週刊BCN 2006年01月30日vol.1123掲載

 広域ネットワーク(WAN)環境の帯域不足などを解消するアプライアンス製品を開発・販売する米リバーベッドテクノロジー(ジェリー・ケネリーCEO)は、このほど、日本法人(井上祥二社長)を設立した。サーバーやストレージ統合を進める国内企業を対象に販売を本格化する。

 世界的には、WDS(広域データサービス)と呼ぶアプライアンス製品の需要が急速に高まっている。日本でも、個人情報保護法対策や災害時の事業継続対策などが進み、WDS市場が拡大すると判断して、パートナーの開拓を進める。今年度(2006年12月期)は、2300-2500台の販売を見込んでいる。

 米本社は02年に設立。WDS市場向け製品としては、ワイドエリアファイルサービス(WAFS)製品「SteelHead(スチールヘッド)」シリーズを04年6月から発売した。世界では、すでに約2500台出荷されている。日本の導入実績は数台だが、昨年6月から国内代理店によるマーケティング活動を開始している。

 スチールヘッドは、WANを利用した拠点間通信の際に生じる遅延や帯域不足を独自のキャッシュ技術で解消して、高速なデータ転送を可能にする。本社のデータセンターと各拠点のクライアントに設置して利用できる。現行製品は、100-500人規模の拠点を持つ大企業が主な対象だが、4月には、20-300人の小規模拠点に対応した新製品を発売する計画だ。

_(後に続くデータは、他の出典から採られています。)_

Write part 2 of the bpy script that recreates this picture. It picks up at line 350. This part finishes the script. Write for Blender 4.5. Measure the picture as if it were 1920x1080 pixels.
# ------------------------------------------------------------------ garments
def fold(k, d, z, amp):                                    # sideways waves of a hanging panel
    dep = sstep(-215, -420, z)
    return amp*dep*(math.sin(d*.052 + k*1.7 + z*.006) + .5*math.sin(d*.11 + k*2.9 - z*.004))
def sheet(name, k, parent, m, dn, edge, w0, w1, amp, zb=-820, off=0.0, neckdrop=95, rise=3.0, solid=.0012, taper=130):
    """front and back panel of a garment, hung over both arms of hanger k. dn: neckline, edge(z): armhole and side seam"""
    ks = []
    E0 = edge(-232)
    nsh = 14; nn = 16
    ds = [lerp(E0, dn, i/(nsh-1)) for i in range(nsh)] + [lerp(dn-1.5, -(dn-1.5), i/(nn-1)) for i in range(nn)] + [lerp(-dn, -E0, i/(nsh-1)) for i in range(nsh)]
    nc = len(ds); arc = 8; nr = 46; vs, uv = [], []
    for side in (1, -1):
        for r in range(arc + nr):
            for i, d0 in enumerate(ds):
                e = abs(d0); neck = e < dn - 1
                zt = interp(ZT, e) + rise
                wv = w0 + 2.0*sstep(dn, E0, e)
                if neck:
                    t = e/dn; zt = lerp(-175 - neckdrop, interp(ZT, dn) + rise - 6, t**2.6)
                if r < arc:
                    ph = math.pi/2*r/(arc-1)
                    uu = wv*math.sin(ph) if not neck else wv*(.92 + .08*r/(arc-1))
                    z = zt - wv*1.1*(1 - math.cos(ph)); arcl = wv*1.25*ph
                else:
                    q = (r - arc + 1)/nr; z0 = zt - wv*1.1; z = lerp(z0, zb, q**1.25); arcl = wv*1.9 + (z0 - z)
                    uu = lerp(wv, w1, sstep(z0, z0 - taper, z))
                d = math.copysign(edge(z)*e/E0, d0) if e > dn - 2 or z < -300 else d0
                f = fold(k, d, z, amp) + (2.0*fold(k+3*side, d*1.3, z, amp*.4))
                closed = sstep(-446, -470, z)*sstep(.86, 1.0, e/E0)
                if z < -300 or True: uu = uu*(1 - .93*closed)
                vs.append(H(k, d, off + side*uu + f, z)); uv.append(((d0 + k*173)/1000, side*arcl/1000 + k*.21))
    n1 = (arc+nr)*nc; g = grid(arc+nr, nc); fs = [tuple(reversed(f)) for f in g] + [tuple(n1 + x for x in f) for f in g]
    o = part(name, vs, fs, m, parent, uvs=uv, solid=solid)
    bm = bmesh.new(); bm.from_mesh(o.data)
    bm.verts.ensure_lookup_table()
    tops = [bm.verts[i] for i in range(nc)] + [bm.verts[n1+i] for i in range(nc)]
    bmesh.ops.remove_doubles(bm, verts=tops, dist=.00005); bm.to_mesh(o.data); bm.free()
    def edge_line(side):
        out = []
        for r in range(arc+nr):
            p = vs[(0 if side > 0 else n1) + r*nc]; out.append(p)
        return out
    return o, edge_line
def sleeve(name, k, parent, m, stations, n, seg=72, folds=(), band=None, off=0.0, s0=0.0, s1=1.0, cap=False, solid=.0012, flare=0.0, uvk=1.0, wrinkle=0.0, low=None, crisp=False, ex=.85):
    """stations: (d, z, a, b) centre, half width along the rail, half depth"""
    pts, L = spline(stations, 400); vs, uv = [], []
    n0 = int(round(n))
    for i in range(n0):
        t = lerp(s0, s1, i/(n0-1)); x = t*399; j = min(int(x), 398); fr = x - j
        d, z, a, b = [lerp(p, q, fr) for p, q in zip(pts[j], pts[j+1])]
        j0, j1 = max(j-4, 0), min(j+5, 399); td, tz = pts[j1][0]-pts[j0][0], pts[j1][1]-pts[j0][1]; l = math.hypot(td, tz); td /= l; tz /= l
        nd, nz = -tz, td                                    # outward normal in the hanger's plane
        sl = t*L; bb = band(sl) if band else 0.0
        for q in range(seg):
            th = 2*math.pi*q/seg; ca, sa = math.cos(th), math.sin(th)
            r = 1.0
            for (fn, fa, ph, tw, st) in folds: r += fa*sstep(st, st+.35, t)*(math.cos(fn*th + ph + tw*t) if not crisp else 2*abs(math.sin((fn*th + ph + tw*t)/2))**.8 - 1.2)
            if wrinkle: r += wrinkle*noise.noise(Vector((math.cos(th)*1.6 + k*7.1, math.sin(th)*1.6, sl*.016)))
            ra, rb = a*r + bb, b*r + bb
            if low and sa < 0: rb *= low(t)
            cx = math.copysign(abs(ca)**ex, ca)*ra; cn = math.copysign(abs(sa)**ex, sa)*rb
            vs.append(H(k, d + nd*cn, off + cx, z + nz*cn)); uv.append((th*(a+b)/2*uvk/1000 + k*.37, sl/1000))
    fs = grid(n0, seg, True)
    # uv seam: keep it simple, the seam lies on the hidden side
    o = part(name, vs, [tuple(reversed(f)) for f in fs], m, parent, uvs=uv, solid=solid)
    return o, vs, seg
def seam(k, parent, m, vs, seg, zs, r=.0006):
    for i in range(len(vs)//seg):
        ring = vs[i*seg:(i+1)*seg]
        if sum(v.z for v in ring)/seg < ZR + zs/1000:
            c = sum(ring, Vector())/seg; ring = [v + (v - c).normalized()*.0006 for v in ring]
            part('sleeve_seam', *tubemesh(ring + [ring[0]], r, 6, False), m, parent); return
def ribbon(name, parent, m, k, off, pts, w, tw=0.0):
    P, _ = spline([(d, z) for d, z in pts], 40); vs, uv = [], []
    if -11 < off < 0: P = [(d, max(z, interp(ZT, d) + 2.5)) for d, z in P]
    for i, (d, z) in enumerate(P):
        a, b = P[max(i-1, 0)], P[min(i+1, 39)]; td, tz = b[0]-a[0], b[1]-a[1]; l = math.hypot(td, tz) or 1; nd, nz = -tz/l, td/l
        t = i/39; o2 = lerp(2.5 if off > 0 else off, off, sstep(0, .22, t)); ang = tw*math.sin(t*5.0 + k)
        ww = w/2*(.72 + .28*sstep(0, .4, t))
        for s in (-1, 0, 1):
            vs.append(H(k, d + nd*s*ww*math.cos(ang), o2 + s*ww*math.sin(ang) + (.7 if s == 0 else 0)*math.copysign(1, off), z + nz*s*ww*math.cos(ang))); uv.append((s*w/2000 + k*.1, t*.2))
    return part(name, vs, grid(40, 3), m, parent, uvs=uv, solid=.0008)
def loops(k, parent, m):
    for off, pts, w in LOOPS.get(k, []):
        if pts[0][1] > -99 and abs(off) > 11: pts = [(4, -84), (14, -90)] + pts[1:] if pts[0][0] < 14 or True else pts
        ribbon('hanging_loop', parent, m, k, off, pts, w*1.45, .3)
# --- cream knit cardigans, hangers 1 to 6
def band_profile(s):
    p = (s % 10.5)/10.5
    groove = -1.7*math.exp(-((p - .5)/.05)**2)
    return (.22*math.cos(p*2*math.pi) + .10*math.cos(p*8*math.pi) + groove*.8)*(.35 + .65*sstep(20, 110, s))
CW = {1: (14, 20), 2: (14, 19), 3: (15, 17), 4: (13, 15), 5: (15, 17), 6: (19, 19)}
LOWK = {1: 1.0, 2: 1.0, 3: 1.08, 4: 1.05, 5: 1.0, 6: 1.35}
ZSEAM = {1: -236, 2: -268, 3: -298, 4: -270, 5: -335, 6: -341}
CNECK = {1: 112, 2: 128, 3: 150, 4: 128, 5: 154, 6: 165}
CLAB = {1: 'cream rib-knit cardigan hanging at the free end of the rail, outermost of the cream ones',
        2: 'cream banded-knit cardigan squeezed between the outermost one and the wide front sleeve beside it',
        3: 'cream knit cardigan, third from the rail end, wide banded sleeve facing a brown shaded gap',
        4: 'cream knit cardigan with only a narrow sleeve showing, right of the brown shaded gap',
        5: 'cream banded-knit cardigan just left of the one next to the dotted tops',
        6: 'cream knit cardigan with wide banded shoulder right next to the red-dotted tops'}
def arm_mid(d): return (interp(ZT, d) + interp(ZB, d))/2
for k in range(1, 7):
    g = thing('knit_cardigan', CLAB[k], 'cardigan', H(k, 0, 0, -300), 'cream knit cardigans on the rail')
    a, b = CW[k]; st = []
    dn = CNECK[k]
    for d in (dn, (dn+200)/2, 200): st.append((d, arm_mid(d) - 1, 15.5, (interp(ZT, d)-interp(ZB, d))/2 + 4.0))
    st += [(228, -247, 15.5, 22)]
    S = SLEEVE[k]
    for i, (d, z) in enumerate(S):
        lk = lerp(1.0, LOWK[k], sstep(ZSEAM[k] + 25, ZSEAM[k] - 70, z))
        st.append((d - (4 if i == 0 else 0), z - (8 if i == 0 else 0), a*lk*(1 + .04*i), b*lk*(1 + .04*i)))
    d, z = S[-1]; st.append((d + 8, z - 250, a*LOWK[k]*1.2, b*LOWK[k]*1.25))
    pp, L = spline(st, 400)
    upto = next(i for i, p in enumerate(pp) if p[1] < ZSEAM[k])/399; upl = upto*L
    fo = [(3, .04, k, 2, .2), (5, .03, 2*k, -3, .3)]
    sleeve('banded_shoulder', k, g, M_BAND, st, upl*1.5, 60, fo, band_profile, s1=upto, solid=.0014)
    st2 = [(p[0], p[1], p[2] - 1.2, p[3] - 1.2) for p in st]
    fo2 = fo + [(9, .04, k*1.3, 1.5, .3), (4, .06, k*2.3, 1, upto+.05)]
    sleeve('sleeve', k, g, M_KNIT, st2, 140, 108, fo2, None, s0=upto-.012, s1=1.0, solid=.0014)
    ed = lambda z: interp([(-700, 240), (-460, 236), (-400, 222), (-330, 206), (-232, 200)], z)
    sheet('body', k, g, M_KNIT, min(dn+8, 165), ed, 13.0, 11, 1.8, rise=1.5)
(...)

 日本法人では、国内代理店だったネットマークスと日本ダイレックスを1次代理店とし、3月までに両社のもとに20社の2次代理店を編成する。

 世界的には、「OEMパートナー」としてヒューレット・パッカード(HP)、NASやSAN製品と技術的な連携を図る「テクノロジーパートナー」としてEMCと協業している。今後は、日本のメーカーとも両パートナーに関する協業を進める方針だ。

 最近では国内の大企業を中心に、遠隔地に散在するファイルサーバーやデータを蓄積するストレージなどを集中管理し、セキュリティ上の障害や災害に備える企業が増えている。しかし、こうしたシステム統合により、WAN環境でのHTTP転送やCADデータのアクセス、災害対策用のディスク間複製などで、データ遅延の発生が問題視されている。

 昨年6月からは、1次代理店の2社が、大企業や販社向けにスチールヘッドの説明会を開催し、これまで数100社が導入を前提に検証を進めている。「今年3月から、こうした案件の導入が開始される。それ以外からの引き合いも多く、日本法人の体制も徐々に拡大する」(井上社長)と、営業、マーケティング担当を確保するほか、技術者育成に向けた取り組みを開始する。